A: In situations where a custody case evolves into issues involving parental alienation and potential deprivation of civil rights under 42 USC 1983 or Section 1985, moving the case to federal court can be considered. Federal courts have jurisdiction over cases that involve federal questions, including violations of the U.S. Constitution or federal statutes, as outlined in Article III of the U.S. Constitution and further defined by statutes such as 28 USC 1331 (federal question jurisdiction) and 28 USC 1332 (diversity jurisdiction).

To have a case moved to federal court based on these grounds, it's necessary to demonstrate that the case involves a substantial federal question or meets the criteria for diversity jurisdiction.

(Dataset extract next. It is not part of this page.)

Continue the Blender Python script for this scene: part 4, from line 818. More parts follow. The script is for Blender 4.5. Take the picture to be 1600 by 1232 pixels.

This often requires showing that the case involves a significant issue of federal law or a dispute between parties from different states with the amount in controversy exceeding a certain threshold. However, family law cases, including custody disputes, are typically governed by state law and handled in state courts, making the transfer of such cases to federal court rare and complex.

If you believe your case involves violations of federal law or your constitutional rights, consulting with a lawyer who has experience in both family law and federal civil rights litigation is crucial. They can evaluate the specifics of your case, advise on the possibility and advisability of seeking to move your case to federal court, and help navigate the complex legal requirements involved in such a transfer.